WHAT YOU WILL DO: Quote precisely the run of lines opening with the line containing "side = a.math('GREATER_THAN', z, 2.975)" and closing with the line containing "BEAM = beam_mat()", and nothing else.

DATASET EXTRACT:
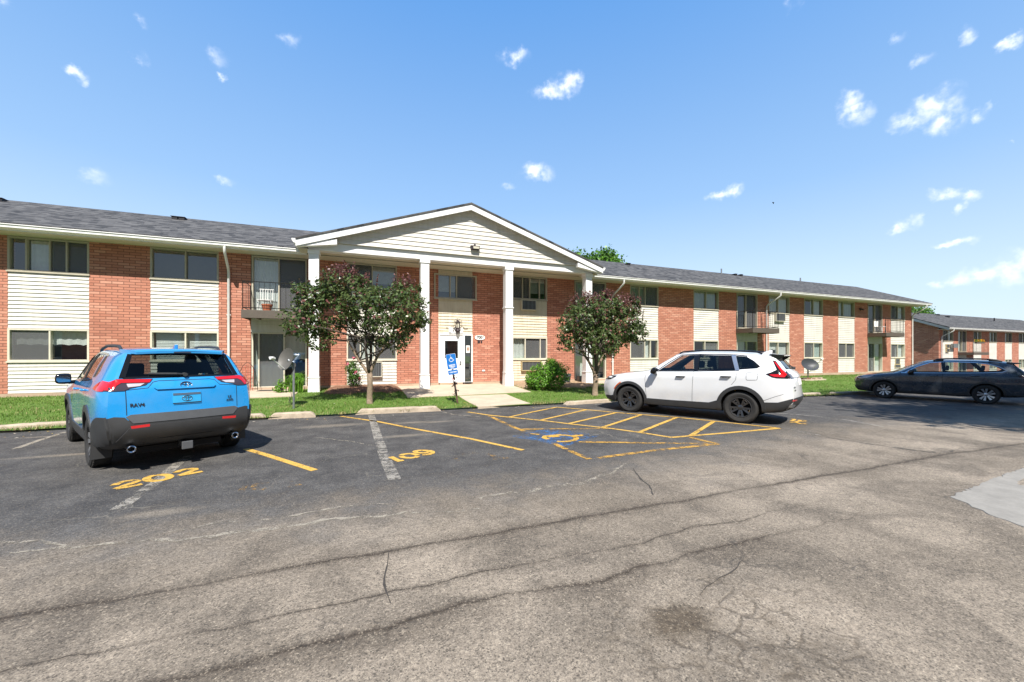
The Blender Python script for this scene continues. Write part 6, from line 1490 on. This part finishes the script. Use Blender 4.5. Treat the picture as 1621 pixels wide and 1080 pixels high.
M['plate_cyan'] = plain('plate_light_blue', (.03, .33, .66), .35, var=.15)
def suv_blue():
    sh = Shell(C2, .10, .075); sh.build()
    car = Car('parked_car', 'bright blue SUV with grey bumper seen from behind, parked nose-in at the left', 'car', sh)
    xf, xr, R_ = 1.37, -1.32, .362
    wf = [(.60, 1.17), (.12, 1.565), (-.22, 1.585), (-.28, 1.19)]; wr_ = [(-.35, 1.195), (-.335, 1.59), (-1.02, 1.575), (-1.15, 1.235)]; wq = [(-1.22, 1.245), (-1.10, 1.568), (-1.30, 1.545), (-1.56, 1.345), (-1.50, 1.28)]
    ws = [(-.64, 1.20), (.64, 1.20), (.57, 1.57), (-.57, 1.57)]; rg_ = [(-.63, 1.275), (.63, 1.275), (.535, 1.575), (-.535, 1.575)]
    cut_body(car, sh, [wf, wr_, wq], [(ws, .15, 1.25), (rg_, -2.4, -1.7)], (xf, xr), (.425, .362), (3.1, 9.4), [M['paint_blue'], M['plastic']], .46, (-2.0, .74))
    for sd in 'LR':
        car.patch('side_window', wf, sd, M['cglass'], off=-.012, skirt=0); car.patch('side_window', wr_, sd, M['tint'], off=-.012, skirt=0); car.patch('side_window', wq, sd, M['tint'], off=-.012, skirt=0)
        car.patch('pillar_trim', [(-.215, 1.598), (-.275, 1.18), (-.352, 1.185), (-.338, 1.60)], sd, M['gloss_black'], off=.006, skirt=0, step=.025)
        gaps(car, [[(.66, 1.155), (-.26, 1.178), (-.9, 1.205), (-1.22, 1.23)], [(.60, 1.19), (.40, 1.365), (.12, 1.582), (-.20, 1.602), (-.7, 1.604), (-1.12, 1.582), (-1.32, 1.555)]], sd, 'window_trim', .022, M['gloss_black'], .004)
        gaps(car, [[(.90, .44), (.93, .95), (.90, 1.13)], [(-.27, 1.17), (-.24, .44)], [(-1.18, 1.22), (-1.17, 1.0), (-1.07, .88)]], sd, w=.007)
        car.patch('sill_cladding', [(.98, .28), (.96, .46), (.6, .44), (-.6, .45), (-.86, .56), (-.92, .44), (-.94, .29)], sd, M['plastic'], off=.012, skirt=.05)
        car.patch('arch_cladding', arch_poly(xf, .362, .425, .515, -8, 184), sd, M['plastic'], off=.016, skirt=.06)
        car.patch('arch_cladding', arch_poly(xr, .362, .425, .515, -8, 184), sd, M['plastic'], off=.016, skirt=.06)
        car.patch('bumper_side', [(-1.76, .34), (-1.80, .60), (-1.92, .70), (-2.06, .765), (-2.19, .765), (-2.22, .60), (-2.18, .45), (-2.1, .38)], sd, M['plastic'], off=.022, skirt=.03)
        car.patch('tail_lamp', [(-1.80, 1.13), (-1.86, 1.19), (-1.95, 1.235), (-2.06, 1.22), (-2.10, 1.16), (-2.10, 1.10), (-2.0, 1.10)], sd, M['lamp_red'], off=.012, skirt=.005, step=.03)
        car.patch('headlight', smoothpoly([(2.10, .99), (2.15, .92), (1.95, .93), (1.78, 1.01)], 3), sd, M['gloss_black'], off=.006, skirt=.02)
    for s in (-1, 1):
        l = car.patch('tail_lamp', [(s*.885, 1.10), (s*.875, 1.17), (s*.72, 1.255), (s*.36, 1.245), (s*.44, 1.165), (s*.60, 1.13), (s*.66, 1.10)], 'B', M['lamp_dark'], off=.010, skirt=.03, step=.04)
        car.patch('red_lens', [(s*.865, 1.165), (s*.80, 1.215), (s*.72, 1.25), (s*.37, 1.24), (s*.40, 1.20), (s*.68, 1.205), (s*.73, 1.17), (s*.76, 1.115), (s*.87, 1.115)], 'B', M['lamp_red'], off=.018, skirt=.015, step=.04, parent=l)
        car.patch('clear_lens', [(s*.62, 1.145), (s*.63, 1.19), (s*.45, 1.19), (s*.50, 1.155)], 'B', M['lamp_clear'], off=.016, skirt=.01, step=.04, parent=l)
        car.patch('glass_side_trim', [(s*.635, 1.262), (s*.535, 1.58), (s*.585, 1.588), (s*.70, 1.262)], 'B', M['gloss_black'], off=.006, skirt=.02)
        car.patch('reflector', [(s*.60, .605), (s*.61, .64), (s*.42, .648), (s*.42, .615)], 'B', M['lamp_red'], off=.035, skirt=.01)
    car.patch('rear_window', rg_, 'B', M['tint2'], off=-.010, skirt=0); car.patch('windscreen', ws, 'F', M['cglass'], off=-.012, skirt=0)
    car.patch('glass_top_trim', [(-.54, 1.57), (-.54, 1.60), (.54, 1.60), (.54, 1.57)], 'B', M['gloss_black'], off=.004, skirt=0)
    car.patch('glass_bottom_trim', [(-.66, 1.255), (-.66, 1.278), (.66, 1.278), (.66, 1.255)], 'B', M['gloss_black'], off=.006, skirt=0)
    car.patch('gate_lower_trim', [(-.65, .76), (-.58, .67), (.58, .67), (.65, .76), (.60, .785), (-.60, .785)], 'B', M['plastic_grey'], off=.014, skirt=.03)
    car.patch('rear_bumper', [(-.86, .44), (-.885, .60), (-.84, .75), (-.76, .77), (-.66, .755), (-.585, .66), (.585, .66), (.66, .755), (.76, .77), (.84, .75), (.885, .60), (.86, .44), (.5, .37), (-.5, .37)], 'B', M['plastic'], off=.010, skirt=.04)
    car.patch('bumper_step', [(-.74, .44), (-.62, .615), (-.40, .64), (.40, .64), (.62, .615), (.74, .44), (.45, .40), (.30, .44), (-.30, .44), (-.45, .40)], 'B', M['plastic'], off=.034, skirt=.03)
    car.patch('valance', [(-.46, .37), (-.44, .43), (.44, .43), (.46, .37), (.25, .335), (-.25, .335)], 'B', M['plastic'], off=.02, skirt=.04)
    gaps(car, [[(.645, 1.10), (.64, .78)], [(-.645, 1.10), (-.64, .78)]], 'B', w=.008)
    gaps(car, [[(.66, 1.105), (.42, 1.125), (.36, 1.20), (.30, 1.215), (-.30, 1.215), (-.36, 1.20), (-.42, 1.125), (-.66, 1.105)]], 'B', 'gate_crease', .007, M['gap'])
    # recessed plate panel: sloping lip above, plate below it
    car.patch('plate_lip', [(-.33, 1.10), (-.36, 1.125), (.36, 1.125), (.33, 1.10)], 'B', M['paint_blue'], off=.022, skirt=.03)
    l = car.patch('number_plate', [(-.165, .90), (-.165, 1.04), (.165, 1.04), (.165, .90)], 'B', M['plate_cyan'], off=.012, skirt=.02)
    car.patch('plate_strip', [(-.16, 1.005), (-.16, 1.035), (.16, 1.035), (.16, 1.005)], 'B', M['chrome'], off=.016, skirt=.003, parent=l)
    gaps(car, [[(-.165, .895), (.165, .895)]], 'B', 'plate_frame', .012, M['gap'], .016)
    emblem(car, 0, 1.145, 'B', .068, M['emblem']); emblem(car, 0, .955, 'B', .058, M['emblem'])
    car_text(car, 'RAV4', .062, .535, .905, 'B', mat=M['gap']); car_text(car, 'LE', .05, -.54, .935, 'B', mat=M['gap']); car_text(car, 'AWD', .038, -.54, .885, 'B', mat=M['gap'])
    spoiler(car, [(-1.60, .625, 1.672, 1.62), (-1.80, .60, 1.668, 1.61), (-1.96, .53, 1.650, 1.605), (-2.0, .505, 1.632, 1.60)], M['paint_blue'])
    mb = MB(); mb.box(-2.036, -2.0, -.10, .10, 1.606, 1.618); mb.obj('high_brake_lamp', M['lamp_dark'], car.root, local=True)
    mb = MB(); mb.tube([(-2.15, .02, 1.295), (-2.17, .10, 1.305), (-2.13, .40, 1.315)], .014, 6); mb.tube([(-2.10, .0, 1.29), (-2.19, .0, 1.29)], .028, 8); mb.obj('wiper', M['plastic'], car.root, local=True)
    for s in (-1, 1):
        mb = MB(); T_ = Matrix.Translation((-2.20, s*.60, .335)) @ Matrix.Rotation(R(-90), 4, 'Y'); mb.lathe([(.030, -.10), (.030, .09), (.040, .10), (.048, .095), (.048, -.10)], 20, 0, T_); mb.lathe([(.001, .02), (.030, .02)], 20, 1, T_); mb.obj('exhaust_tip', [M['chrome'], M['gap']], car.root, smooth=True, angle=40, local=True)
        mb = MB(); xr_ = xr-.40; mb.prism([(s*.70, .42), (s*.925, .42), (s*.93, .17), (s*.72, .17)], 'x', xr_-.012, xr_); mb.obj('mud_flap', M['plastic'], car.root, local=True)
    mb = MB(); mb.box(-2.27, -1.9, -.04, .04, .25, .33); mb.box(-2.30, -2.272, -.065, .065, .235, .345); mb.obj('tow_hitch', M['plastic_grey'], car.root, bevel=.008, local=True)
    mb = MB(); mb.box(-2.0, 2.0, -.5, .5, .22, .30); mb.obj('underbody', M['gap'], car.root, local=True)
    rails(car, .61, .60, [.15, .08, -.4, -1.0, -1.45, -1.58], [1.635, 1.675, 1.715, 1.71, 1.695, 1.64], M['plastic'], .022)
    fin(car, -1.62, 1.68, M['paint_blue']); handles(car, [(.02, 1.03), (-.95, 1.06)], M['paint_blue'])
    for s in (-1, 1): mirror(car, .62, .93, 1.17, s, M['paint_blue'] if s < 0 else M['gloss_black'], .19)
    for x in (xf, xr):
        for s in (-1, 1): wheel(car, x, s*.80, R_, .225, .235, 's10', s)
    for y in (-.38, .38): seat(car, .05, y)
    for y in (-.42, 0, .42): seat(car, -.85, y, .52, .40)
    mb = MB(); mb.prism([(.92, 1.08), (.55, 1.06), (.45, .9), (.92, .6)], 'y', -.78, .78); mb.obj('dashboard', M['cabin'], car.root, local=True)
    return car
car = suv_blue()
hd = Vector((-.514, .858)); hd.normalize(); lf = Vector((-hd.y, hd.x)); rl, rr = Vector((-3.47, 7.34)), Vector((-2.05, 8.19)); ctr = (rl+rr)/2+hd*1.32
car.root.location = (ctr.x, ctr.y, -.003); car.root.scale = (1, .97, 1); car.root.rotation_euler = (0, 0, math.atan2(hd.y, hd.x))
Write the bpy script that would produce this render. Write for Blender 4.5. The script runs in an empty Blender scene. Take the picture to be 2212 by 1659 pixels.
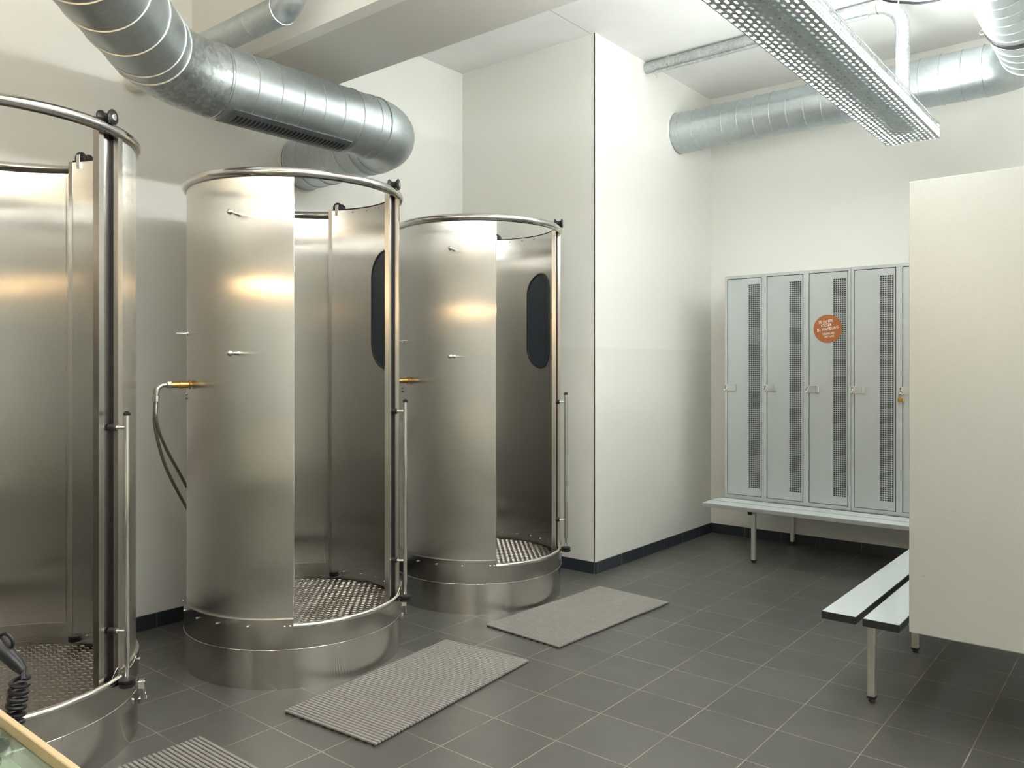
import bpy, math, random
from mathutils import Vector, Matrix
random.seed(7)
PI = math.pi
sc = bpy.context.scene
COL = sc.collection
rad = math.radians

# ------------------------------------------------------------------ camera, world, exposure
cam_d = bpy.data.cameras.new('camera'); cam = bpy.data.objects.new('camera', cam_d); COL.objects.link(cam)
cam.location = (0, 0, 1.39)
cam.rotation_euler = (rad(90), 0, math.atan(1414 / 1730))
cam_d.sensor_width = 36; cam_d.lens = 1730 / 2212 * 36
cam_d.shift_y = -37.5 / 2212; cam_d.clip_start = .02
sc.camera = cam
w = bpy.data.worlds.new('world'); sc.world = w; w.use_nodes = True
w.node_tree.nodes['Background'].inputs[0].default_value = (.9, .95, 1, 1)
w.node_tree.nodes['Background'].inputs[1].default_value = .3
sc.view_settings.view_transform = 'Standard'; sc.view_settings.look = 'None'
sc.view_settings.gamma = 1; sc.view_settings.use_curve_mapping = False
sc.view_settings.exposure = 1.66
TUBE = 40.0      # strength of the white tubes
WARM = 12.0      # strength of the warm mirror light

# ------------------------------------------------------------------ materials
def lin(h):
    h = h.lstrip('#'); r = []
    for i in (0, 2, 4):
        c = int(h[i:i + 2], 16) / 255
        r.append(c / 12.92 if c <= .04045 else ((c + .055) / 1.055) ** 2.4)
    return (*r, 1)

class N:
    """small helper around a node tree"""
    def __init__(s, name):
        s.m = bpy.data.materials.new(name); s.m.use_nodes = True
        s.t = s.m.node_tree; s.b = s.t.nodes['Principled BSDF']; s.o = s.t.nodes['Material Output']
    def n(s, kind, **kw):
        x = s.t.nodes.new(kind)
        for k, v in kw.items(): setattr(x, k, v)
        return x
    def l(s, a, b): s.t.links.new(a, b)
    def math(s, op, a, b=None, clamp=False):
        x = s.n('ShaderNodeMath', operation=op, use_clamp=clamp)
        for i, v in enumerate((a, b)):
            if v is None: continue
            if hasattr(v, 'is_linked') or hasattr(v, 'links'): s.l(v, x.inputs[i])
            else: x.inputs[i].default_value = v
        return x.outputs[0]
    def noise(s, scale, detail=4, vec=None, rough=.5):
        x = s.n('ShaderNodeTexNoise'); x.inputs['Scale'].default_value = scale
        x.inputs['Detail'].default_value = detail; x.inputs['Roughness'].default_value = rough
        if vec is not None: s.l(vec, x.inputs['Vector'])
        return x.outputs['Fac']
    def ramp(s, fac, stops):
        x = s.n('ShaderNodeValToRGB'); e = x.color_ramp.elements
        e[0].position, e[0].color = stops[0]; e[1].position, e[1].color = stops[1]
        for p, c in stops[2:]:
            k = e.new(p); k.color = c
        s.l(fac, x.inputs[0]); return x.outputs[0]
    def bump(s, h, strength, dist=.01):
        x = s.n('ShaderNodeBump'); x.inputs['Strength'].default_value = strength
        x.inputs['Distance'].default_value = dist; s.l(h, x.inputs['Height'])
        s.l(x.outputs[0], s.b.inputs['Normal'])
    def mix(s, f, a, b):
        x = s.n('ShaderNodeMix', data_type='RGBA')
        for sock, v in ((x.inputs[0], f), (x.inputs[6], a), (x.inputs[7], b)):
            if hasattr(v, 'links'): s.l(v, sock)
            else: sock.default_value = v
        return x.outputs[2]
    def set(s, color=None, rough=None, metal=None, **kw):
        if color is not None:
            if hasattr(color, 'links'): s.l(color, s.b.inputs['Base Color'])
            else: s.b.inputs['Base Color'].default_value = color
        if rough is not None:
            if hasattr(rough, 'links'): s.l(rough, s.b.inputs['Roughness'])
            else: s.b.inputs['Roughness'].default_value = rough
        if metal is not None: s.b.inputs['Metallic'].default_value = metal
        for k, v in kw.items(): s.b.inputs[k.replace('_', ' ')].default_value = v
        return s.m

def plain(name, color, rough=.5, metal=0., grain=.04, gscale=30, **kw):
    a = N(name); pos = a.n('ShaderNodeTexCoord').outputs['Object']
    f = a.noise(gscale, 3, pos)
    c2 = tuple(min(1, c * (1 + grain)) for c in color[:3]) + (1,)
    c1 = tuple(c * (1 - grain) for c in color[:3]) + (1,)
    return a.set(a.ramp(f, [(.3, c1), (.7, c2)]), rough, metal, **kw)

def pos_xyz(a):
    g = a.n('ShaderNodeNewGeometry'); s = a.n('ShaderNodeSeparateXYZ'); a.l(g.outputs['Position'], s.inputs[0])
    return g.outputs['Position'], s.outputs[0], s.outputs[1], s.outputs[2]

def wall_mat(name, up, low, split=1.52):
    a = N(name); p, x, y, z = pos_xyz(a)
    step = a.math('GREATER_THAN', z, split)
    c = a.mix(step, low, up)
    f = a.noise(1.3, 3, p)
    c = a.mix(a.math('MULTIPLY', f, .10), c, (.62, .62, .58, 1))
    a.bump(a.noise(60, 4, p), .06, .004)
    return a.set(c, .55)
PAINT = wall_mat('wall_paint', (.80, .795, .745, 1), (.765, .755, .70, 1))
PAINT_PLAIN = wall_mat('wall_paint_plain', (.80, .795, .75, 1), (.80, .795, .75, 1))
def ceil_mat():
    a = N('ceiling_paint'); p, x, y, z = pos_xyz(a)
    f = a.noise(2.2, 4, p)
    seam = a.math('LESS_THAN', a.math('ABSOLUTE', a.math('ADD', x, 3.0)), .004)
    c = a.ramp(f, [(.3, (.77, .77, .75, 1)), (.7, (.82, .82, .80, 1))])
    c = a.mix(a.math('MULTIPLY', seam, .6), c, (.35, .35, .33, 1))
    a.bump(a.noise(18, 6, p), .12, .01)
    return a.set(c, .7)
TAN = plain('tan_wall_paint', (.60, .55, .47, 1), .6)
CEIL = ceil_mat()
def beam_mat():
    a = N('beam_paint'); p, x, y, z = pos_xyz(a)
    f = a.noise(9, 8, p, .7)
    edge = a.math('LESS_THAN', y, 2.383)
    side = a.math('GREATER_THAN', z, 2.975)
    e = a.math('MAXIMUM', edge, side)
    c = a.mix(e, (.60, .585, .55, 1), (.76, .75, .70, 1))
    a.bump(f, .25, .01)
    return a.set(c, .75)
BEAM = beam_mat()

X0, PX, Y0, PY = -2.0597, .30229, 3.0140, .30279
def grid_lines(a, x, p0, pitch, half):
    u = a.math('FRACT', a.math('DIVIDE', a.math('SUBTRACT', x, p0), pitch))
    d = a.math('MINIMUM', u, a.math('SUBTRACT', 1.0, u))
    return a.math('LESS_THAN', d, half / pitch)
def tile_mat(name, c0, c1, grout, rough=.3, axes='xy', half=.0019):
    a = N(name); p, x, y, z = pos_xyz(a)
    g = grid_lines(a, x, X0, PX, half)
    if axes == 'xy': g = a.math('MAXIMUM', g, grid_lines(a, y, Y0, PY, half))
    if axes == 'y': g = grid_lines(a, y, Y0, PY, half)
    fx = a.math('FLOOR', a.math('DIVIDE', a.math('SUBTRACT', x, X0), PX))
    fy = a.math('FLOOR', a.math('DIVIDE', a.math('SUBTRACT', y, Y0), PY))
    cmb = a.n('ShaderNodeCombineXYZ'); a.l(fx, cmb.inputs[0]); a.l(fy, cmb.inputs[1])
    wn = a.n('ShaderNodeTexWhiteNoise'); a.l(cmb.outputs[0], wn.inputs['Vector'])
    f = a.noise(5, 6, p, .6)
    v = a.math('ADD', a.math('MULTIPLY', f, .75), a.math('MULTIPLY', wn.outputs['Value'], .25))
    c = a.ramp(v, [(.3, c0), (.7, c1)])
    st = a.ramp(a.noise(2.6, 8, p, .75), [(.60, (0, 0, 0, 1)), (.78, (1, 1, 1, 1))])
    c = a.mix(a.math('MULTIPLY', st, .18), c, (.22, .21, .19, 1))
    gn = a.ramp(a.noise(7, 3, p), [(.35, (.25, .25, .25, 1)), (.6, (1, 1, 1, 1))])
    c = a.mix(a.math('MULTIPLY', g, gn), c, grout)
    a.set(c, a.math('ADD', a.math('MULTIPLY', a.noise(40, 3, p), .12), rough))
    b = a.n('ShaderNodeBump'); b.inputs['Strength'].default_value = .25; b.inputs['Distance'].default_value = .002
    a.l(a.math('SUBTRACT', a.math('MULTIPLY', a.noise(90, 3, p), .25), g), b.inputs['Height'])
    a.l(b.outputs[0], a.b.inputs['Normal'])
    return a.m
FLOOR = tile_mat('floor_tiles', (.088, .086, .080, 1), (.118, .115, .107, 1), (.44, .40, .31, 1), .27, half=.0017)
SKIRT_X = tile_mat('skirting_tiles_x', (.022, .028, .036, 1), (.036, .044, .055, 1), (.30, .29, .26, 1), .25, 'x')
SKIRT_Y = tile_mat('skirting_tiles_y', (.022, .028, .036, 1), (.036, .044, .055, 1), (.30, .29, .26, 1), .25, 'y')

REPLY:
    side = a.math('GREATER_THAN', z, 2.975)
    e = a.math('MAXIMUM', edge, side)
    c = a.mix(e, (.60, .585, .55, 1), (.76, .75, .70, 1))
    a.bump(f, .25, .01)
    return a.set(c, .75)
BEAM = beam_mat()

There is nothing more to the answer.